> Data segment
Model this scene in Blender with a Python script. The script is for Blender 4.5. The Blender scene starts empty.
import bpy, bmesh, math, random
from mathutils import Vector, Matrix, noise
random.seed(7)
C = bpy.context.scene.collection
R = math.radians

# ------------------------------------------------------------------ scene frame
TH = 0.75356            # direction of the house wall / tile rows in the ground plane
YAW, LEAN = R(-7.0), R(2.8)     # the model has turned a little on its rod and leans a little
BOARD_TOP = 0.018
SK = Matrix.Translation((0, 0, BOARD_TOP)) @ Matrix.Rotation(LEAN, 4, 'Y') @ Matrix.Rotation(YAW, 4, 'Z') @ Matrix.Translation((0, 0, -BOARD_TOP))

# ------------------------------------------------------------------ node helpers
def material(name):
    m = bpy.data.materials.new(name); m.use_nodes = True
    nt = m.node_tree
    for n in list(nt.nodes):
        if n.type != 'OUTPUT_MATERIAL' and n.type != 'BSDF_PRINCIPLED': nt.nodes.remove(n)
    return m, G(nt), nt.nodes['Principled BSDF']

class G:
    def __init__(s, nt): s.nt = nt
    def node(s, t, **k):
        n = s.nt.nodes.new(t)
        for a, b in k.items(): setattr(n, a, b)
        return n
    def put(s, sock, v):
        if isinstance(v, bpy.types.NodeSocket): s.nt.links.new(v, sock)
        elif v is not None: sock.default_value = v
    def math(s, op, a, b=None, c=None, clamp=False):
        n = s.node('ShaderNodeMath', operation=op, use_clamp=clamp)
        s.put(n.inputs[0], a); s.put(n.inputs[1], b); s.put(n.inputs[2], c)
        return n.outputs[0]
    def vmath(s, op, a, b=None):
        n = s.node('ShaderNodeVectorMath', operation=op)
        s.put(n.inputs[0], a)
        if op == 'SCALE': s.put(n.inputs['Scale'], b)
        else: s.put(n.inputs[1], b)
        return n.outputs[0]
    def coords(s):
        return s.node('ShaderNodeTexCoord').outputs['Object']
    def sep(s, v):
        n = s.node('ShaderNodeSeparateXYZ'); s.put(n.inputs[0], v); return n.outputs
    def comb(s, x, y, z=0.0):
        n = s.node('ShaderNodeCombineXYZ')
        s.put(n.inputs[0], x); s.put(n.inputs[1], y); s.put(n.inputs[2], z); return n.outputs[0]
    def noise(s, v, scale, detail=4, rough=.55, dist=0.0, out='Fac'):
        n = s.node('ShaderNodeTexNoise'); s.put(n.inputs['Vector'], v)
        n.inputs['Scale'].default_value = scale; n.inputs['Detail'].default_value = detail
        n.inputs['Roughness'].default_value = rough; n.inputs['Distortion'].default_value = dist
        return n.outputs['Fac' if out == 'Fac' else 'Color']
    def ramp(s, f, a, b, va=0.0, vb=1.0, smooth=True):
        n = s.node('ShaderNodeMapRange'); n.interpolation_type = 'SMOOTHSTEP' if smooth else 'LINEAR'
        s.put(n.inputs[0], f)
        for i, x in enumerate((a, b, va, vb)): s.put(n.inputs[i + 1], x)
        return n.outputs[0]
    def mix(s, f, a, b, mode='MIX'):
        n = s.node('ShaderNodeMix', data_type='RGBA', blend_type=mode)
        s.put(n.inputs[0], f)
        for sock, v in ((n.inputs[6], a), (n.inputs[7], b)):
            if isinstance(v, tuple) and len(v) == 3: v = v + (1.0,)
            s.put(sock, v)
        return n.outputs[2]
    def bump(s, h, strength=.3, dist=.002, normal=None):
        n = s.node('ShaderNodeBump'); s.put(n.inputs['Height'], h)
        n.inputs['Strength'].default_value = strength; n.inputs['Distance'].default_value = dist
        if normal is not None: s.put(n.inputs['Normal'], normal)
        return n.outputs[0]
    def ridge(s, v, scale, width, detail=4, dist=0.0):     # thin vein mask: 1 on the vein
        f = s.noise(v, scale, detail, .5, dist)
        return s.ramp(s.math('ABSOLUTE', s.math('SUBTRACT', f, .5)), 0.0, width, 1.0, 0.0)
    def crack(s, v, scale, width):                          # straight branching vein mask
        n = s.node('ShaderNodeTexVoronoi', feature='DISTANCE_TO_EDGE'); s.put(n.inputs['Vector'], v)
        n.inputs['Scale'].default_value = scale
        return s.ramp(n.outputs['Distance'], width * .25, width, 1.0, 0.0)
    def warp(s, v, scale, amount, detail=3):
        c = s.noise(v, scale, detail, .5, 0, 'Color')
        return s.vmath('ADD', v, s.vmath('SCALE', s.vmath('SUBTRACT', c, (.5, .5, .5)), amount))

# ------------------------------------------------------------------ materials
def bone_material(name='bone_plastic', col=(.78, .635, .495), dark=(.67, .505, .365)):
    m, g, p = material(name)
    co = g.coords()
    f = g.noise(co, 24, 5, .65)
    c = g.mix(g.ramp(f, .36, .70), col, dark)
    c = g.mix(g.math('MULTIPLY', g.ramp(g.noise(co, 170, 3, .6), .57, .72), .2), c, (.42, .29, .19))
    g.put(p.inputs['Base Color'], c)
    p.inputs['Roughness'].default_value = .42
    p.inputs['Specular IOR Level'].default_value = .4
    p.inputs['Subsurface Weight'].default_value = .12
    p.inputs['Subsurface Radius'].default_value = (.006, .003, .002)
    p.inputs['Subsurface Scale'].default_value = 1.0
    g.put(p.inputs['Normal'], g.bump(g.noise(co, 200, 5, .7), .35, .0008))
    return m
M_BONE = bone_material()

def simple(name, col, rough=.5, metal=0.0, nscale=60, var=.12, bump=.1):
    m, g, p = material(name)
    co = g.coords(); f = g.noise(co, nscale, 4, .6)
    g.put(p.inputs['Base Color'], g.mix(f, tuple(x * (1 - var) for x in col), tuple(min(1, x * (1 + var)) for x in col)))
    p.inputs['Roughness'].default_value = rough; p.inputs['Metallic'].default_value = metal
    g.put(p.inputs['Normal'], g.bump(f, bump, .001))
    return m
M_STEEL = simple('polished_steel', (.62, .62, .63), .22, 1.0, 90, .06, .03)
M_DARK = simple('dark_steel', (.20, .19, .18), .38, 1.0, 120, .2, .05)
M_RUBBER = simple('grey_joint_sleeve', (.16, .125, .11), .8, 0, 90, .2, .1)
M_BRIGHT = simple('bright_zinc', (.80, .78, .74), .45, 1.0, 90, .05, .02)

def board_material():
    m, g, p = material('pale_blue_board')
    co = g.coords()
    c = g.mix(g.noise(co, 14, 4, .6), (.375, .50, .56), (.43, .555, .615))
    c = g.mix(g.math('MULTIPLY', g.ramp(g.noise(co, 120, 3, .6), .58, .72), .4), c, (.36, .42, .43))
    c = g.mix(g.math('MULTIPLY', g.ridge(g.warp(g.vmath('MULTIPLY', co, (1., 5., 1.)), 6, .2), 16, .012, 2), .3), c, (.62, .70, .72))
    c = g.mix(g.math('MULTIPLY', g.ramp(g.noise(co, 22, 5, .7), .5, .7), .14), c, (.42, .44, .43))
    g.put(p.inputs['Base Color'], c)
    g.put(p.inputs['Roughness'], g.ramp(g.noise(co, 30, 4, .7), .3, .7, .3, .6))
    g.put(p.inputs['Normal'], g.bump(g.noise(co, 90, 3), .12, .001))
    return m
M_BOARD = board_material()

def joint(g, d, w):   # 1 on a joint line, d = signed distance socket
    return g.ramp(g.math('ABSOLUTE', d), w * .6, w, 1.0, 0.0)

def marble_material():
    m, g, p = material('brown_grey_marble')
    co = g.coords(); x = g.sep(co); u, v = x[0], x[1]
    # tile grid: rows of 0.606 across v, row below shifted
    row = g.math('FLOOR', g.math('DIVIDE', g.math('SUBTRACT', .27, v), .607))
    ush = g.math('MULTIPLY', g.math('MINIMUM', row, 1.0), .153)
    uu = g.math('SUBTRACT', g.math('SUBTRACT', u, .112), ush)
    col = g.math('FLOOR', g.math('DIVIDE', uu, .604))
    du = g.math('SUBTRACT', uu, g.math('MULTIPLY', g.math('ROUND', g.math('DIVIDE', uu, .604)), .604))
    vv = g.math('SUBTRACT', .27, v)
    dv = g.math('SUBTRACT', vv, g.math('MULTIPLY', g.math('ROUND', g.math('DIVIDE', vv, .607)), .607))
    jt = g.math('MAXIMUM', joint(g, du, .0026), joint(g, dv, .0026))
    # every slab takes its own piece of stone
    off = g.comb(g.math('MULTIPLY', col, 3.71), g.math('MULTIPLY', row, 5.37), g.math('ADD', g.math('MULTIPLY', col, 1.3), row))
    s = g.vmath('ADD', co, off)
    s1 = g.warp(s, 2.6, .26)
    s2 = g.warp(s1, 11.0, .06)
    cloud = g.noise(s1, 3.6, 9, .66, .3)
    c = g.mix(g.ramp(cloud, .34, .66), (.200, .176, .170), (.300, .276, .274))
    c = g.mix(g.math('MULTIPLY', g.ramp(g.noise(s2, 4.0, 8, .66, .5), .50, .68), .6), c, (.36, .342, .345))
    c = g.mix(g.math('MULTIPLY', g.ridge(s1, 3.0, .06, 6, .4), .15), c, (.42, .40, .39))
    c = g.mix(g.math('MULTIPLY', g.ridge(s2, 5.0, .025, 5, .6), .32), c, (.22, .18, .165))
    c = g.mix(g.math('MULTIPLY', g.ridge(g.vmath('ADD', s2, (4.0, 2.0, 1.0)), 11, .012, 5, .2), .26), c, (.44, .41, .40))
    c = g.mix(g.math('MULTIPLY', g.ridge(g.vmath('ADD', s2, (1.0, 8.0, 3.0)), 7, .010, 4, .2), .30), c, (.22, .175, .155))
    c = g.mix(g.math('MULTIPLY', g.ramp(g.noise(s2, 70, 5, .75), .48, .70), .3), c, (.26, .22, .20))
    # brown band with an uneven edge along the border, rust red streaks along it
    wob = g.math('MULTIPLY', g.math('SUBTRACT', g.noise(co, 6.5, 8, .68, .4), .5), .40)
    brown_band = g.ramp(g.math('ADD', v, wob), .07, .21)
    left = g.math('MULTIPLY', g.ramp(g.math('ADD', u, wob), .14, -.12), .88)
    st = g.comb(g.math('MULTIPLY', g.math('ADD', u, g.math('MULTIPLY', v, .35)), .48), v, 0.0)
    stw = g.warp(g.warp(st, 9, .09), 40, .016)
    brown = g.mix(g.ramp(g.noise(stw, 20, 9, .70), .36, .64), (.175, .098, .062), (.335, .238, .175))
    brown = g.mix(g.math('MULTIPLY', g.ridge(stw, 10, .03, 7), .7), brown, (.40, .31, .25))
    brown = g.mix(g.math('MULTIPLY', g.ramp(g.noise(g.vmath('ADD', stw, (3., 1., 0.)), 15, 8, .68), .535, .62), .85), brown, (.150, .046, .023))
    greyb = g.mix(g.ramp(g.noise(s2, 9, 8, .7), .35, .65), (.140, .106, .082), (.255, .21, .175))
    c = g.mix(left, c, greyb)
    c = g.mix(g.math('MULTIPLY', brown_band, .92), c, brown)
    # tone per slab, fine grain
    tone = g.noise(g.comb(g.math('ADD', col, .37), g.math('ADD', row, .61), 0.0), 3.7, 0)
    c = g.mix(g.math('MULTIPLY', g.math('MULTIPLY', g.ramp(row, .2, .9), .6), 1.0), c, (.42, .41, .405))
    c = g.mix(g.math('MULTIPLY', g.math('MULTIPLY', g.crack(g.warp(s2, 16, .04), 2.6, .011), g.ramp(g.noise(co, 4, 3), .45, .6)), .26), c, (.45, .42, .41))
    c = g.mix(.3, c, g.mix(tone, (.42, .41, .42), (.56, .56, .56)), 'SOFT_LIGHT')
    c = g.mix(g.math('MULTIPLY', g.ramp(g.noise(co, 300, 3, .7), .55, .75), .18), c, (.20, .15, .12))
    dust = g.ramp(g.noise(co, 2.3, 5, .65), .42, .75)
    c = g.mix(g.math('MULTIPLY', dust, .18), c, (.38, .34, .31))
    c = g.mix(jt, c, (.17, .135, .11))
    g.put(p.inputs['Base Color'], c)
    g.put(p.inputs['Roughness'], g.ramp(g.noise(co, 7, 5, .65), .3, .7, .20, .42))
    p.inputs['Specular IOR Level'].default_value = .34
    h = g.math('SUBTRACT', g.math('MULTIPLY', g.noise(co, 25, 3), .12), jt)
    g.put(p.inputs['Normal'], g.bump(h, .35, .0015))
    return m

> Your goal
From the opening line of the data above, please print each line as written up to and including the line that contains "return m, G(nt), nt.nodes['Principled", and nothing more.

> Result of this exercise
Model this scene in Blender with a Python script. The script is for Blender 4.5. The Blender scene starts empty.
import bpy, bmesh, math, random
from mathutils import Vector, Matrix, noise
random.seed(7)
C = bpy.context.scene.collection
R = math.radians

# ------------------------------------------------------------------ scene frame
TH = 0.75356            # direction of the house wall / tile rows in the ground plane
YAW, LEAN = R(-7.0), R(2.8)     # the model has turned a little on its rod and leans a little
BOARD_TOP = 0.018
SK = Matrix.Translation((0, 0, BOARD_TOP)) @ Matrix.Rotation(LEAN, 4, 'Y') @ Matrix.Rotation(YAW, 4, 'Z') @ Matrix.Translation((0, 0, -BOARD_TOP))

# ------------------------------------------------------------------ node helpers
def material(name):
    m = bpy.data.materials.new(name); m.use_nodes = True
    nt = m.node_tree
    for n in list(nt.nodes):
        if n.type != 'OUTPUT_MATERIAL' and n.type != 'BSDF_PRINCIPLED': nt.nodes.remove(n)
    return m, G(nt), nt.nodes['Principled BSDF']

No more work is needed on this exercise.